Short problem:
Your task is to give the data again, exactly, with every line intact.

Source material:
◇ ◇ ◇

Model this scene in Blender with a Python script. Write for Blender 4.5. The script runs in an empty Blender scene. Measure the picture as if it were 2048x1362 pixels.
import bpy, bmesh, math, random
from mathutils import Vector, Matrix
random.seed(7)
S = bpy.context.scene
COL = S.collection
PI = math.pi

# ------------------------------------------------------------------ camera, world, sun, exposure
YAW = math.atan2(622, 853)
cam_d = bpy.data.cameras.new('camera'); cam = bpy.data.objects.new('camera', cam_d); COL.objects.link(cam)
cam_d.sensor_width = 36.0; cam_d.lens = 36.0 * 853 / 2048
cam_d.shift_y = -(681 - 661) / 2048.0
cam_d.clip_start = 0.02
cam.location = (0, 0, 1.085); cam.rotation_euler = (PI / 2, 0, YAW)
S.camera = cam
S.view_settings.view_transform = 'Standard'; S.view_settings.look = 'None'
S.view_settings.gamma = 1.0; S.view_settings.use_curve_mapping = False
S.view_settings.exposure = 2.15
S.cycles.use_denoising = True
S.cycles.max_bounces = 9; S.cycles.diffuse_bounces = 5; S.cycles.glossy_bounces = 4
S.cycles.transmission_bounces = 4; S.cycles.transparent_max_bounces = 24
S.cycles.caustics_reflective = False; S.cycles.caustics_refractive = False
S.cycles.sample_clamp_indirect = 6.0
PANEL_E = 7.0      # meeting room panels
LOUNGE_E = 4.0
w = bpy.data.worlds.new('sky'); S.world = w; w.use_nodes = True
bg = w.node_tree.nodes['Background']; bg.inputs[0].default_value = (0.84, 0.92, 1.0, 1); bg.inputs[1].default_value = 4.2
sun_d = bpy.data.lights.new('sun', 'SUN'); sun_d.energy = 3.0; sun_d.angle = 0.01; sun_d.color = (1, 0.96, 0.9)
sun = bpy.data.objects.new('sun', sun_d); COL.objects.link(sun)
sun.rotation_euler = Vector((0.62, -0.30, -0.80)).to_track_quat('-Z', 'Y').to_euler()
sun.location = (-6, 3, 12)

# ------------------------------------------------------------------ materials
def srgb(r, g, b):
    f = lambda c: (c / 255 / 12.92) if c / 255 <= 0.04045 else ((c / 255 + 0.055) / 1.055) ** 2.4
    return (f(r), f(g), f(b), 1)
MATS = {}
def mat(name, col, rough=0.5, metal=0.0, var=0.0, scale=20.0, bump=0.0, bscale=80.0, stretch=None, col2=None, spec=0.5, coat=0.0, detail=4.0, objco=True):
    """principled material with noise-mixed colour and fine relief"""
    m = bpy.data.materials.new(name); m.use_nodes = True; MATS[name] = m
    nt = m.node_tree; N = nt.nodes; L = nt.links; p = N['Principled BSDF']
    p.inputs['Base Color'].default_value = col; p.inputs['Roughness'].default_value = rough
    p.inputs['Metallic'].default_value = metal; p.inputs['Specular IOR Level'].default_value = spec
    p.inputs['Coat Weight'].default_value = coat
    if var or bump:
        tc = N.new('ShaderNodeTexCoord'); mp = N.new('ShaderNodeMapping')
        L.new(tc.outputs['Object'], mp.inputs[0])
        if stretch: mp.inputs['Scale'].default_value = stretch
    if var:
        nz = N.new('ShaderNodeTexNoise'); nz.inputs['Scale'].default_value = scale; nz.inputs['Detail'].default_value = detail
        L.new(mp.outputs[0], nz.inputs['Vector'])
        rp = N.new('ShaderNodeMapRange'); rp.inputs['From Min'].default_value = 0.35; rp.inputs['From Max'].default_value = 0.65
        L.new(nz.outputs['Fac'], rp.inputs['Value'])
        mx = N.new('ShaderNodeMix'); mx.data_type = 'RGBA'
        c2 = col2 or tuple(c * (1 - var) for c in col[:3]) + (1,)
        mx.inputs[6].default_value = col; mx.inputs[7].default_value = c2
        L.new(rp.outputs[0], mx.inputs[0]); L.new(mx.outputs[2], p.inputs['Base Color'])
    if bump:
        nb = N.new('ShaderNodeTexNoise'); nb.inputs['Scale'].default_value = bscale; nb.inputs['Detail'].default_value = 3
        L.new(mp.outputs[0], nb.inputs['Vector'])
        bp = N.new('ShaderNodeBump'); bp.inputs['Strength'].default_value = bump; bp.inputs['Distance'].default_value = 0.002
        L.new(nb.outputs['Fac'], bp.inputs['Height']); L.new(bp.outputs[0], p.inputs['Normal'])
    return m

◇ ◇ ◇

Exercise answer:
Model this scene in Blender with a Python script. Write for Blender 4.5. The script runs in an empty Blender scene. Measure the picture as if it were 2048x1362 pixels.
import bpy, bmesh, math, random
from mathutils import Vector, Matrix
random.seed(7)
S = bpy.context.scene
COL = S.collection
PI = math.pi

# ------------------------------------------------------------------ camera, world, sun, exposure
YAW = math.atan2(622, 853)
cam_d = bpy.data.cameras.new('camera'); cam = bpy.data.objects.new('camera', cam_d); COL.objects.link(cam)
cam_d.sensor_width = 36.0; cam_d.lens = 36.0 * 853 / 2048
cam_d.shift_y = -(681 - 661) / 2048.0
cam_d.clip_start = 0.02
cam.location = (0, 0, 1.085); cam.rotation_euler = (PI / 2, 0, YAW)
S.camera = cam
S.view_settings.view_transform = 'Standard'; S.view_settings.look = 'None'
S.view_settings.gamma = 1.0; S.view_settings.use_curve_mapping = False
S.view_settings.exposure = 2.15
S.cycles.use_denoising = True
S.cycles.max_bounces = 9; S.cycles.diffuse_bounces = 5; S.cycles.glossy_bounces = 4
S.cycles.transmission_bounces = 4; S.cycles.transparent_max_bounces = 24
S.cycles.caustics_reflective = False; S.cycles.caustics_refractive = False
S.cycles.sample_clamp_indirect = 6.0
PANEL_E = 7.0      # meeting room panels
LOUNGE_E = 4.0
w = bpy.data.worlds.new('sky'); S.world = w; w.use_nodes = True
bg = w.node_tree.nodes['Background']; bg.inputs[0].default_value = (0.84, 0.92, 1.0, 1); bg.inputs[1].default_value = 4.2
sun_d = bpy.data.lights.new('sun', 'SUN'); sun_d.energy = 3.0; sun_d.angle = 0.01; sun_d.color = (1, 0.96, 0.9)
sun = bpy.data.objects.new('sun', sun_d); COL.objects.link(sun)
sun.rotation_euler = Vector((0.62, -0.30, -0.80)).to_track_quat('-Z', 'Y').to_euler()
sun.location = (-6, 3, 12)

# ------------------------------------------------------------------ materials
def srgb(r, g, b):
    f = lambda c: (c / 255 / 12.92) if c / 255 <= 0.04045 else ((c / 255 + 0.055) / 1.055) ** 2.4
    return (f(r), f(g), f(b), 1)
MATS = {}
def mat(name, col, rough=0.5, metal=0.0, var=0.0, scale=20.0, bump=0.0, bscale=80.0, stretch=None, col2=None, spec=0.5, coat=0.0, detail=4.0, objco=True):
    """principled material with noise-mixed colour and fine relief"""
    m = bpy.data.materials.new(name); m.use_nodes = True; MATS[name] = m
    nt = m.node_tree; N = nt.nodes; L = nt.links; p = N['Principled BSDF']
    p.inputs['Base Color'].default_value = col; p.inputs['Roughness'].default_value = rough
    p.inputs['Metallic'].default_value = metal; p.inputs['Specular IOR Level'].default_value = spec
    p.inputs['Coat Weight'].default_value = coat
    if var or bump:
        tc = N.new('ShaderNodeTexCoord'); mp = N.new('ShaderNodeMapping')
        L.new(tc.outputs['Object'], mp.inputs[0])
        if stretch: mp.inputs['Scale'].default_value = stretch
    if var:
        nz = N.new('ShaderNodeTexNoise'); nz.inputs['Scale'].default_value = scale; nz.inputs['Detail'].default_value = detail
        L.new(mp.outputs[0], nz.inputs['Vector'])
        rp = N.new('ShaderNodeMapRange'); rp.inputs['From Min'].default_value = 0.35; rp.inputs['From Max'].default_value = 0.65
        L.new(nz.outputs['Fac'], rp.inputs['Value'])
        mx = N.new('ShaderNodeMix'); mx.data_type = 'RGBA'
        c2 = col2 or tuple(c * (1 - var) for c in col[:3]) + (1,)
        mx.inputs[6].default_value = col; mx.inputs[7].default_value = c2
        L.new(rp.outputs[0], mx.inputs[0]); L.new(mx.outputs[2], p.inputs['Base Color'])
    if bump:
        nb = N.new('ShaderNodeTexNoise'); nb.inputs['Scale'].default_value = bscale; nb.inputs['Detail'].default_value = 3
        L.new(mp.outputs[0], nb.inputs['Vector'])
        bp = N.new('ShaderNodeBump'); bp.inputs['Strength'].default_value = bump; bp.inputs['Distance'].default_value = 0.002
        L.new(nb.outputs['Fac'], bp.inputs['Height']); L.new(bp.outputs[0], p.inputs['Normal'])
    return m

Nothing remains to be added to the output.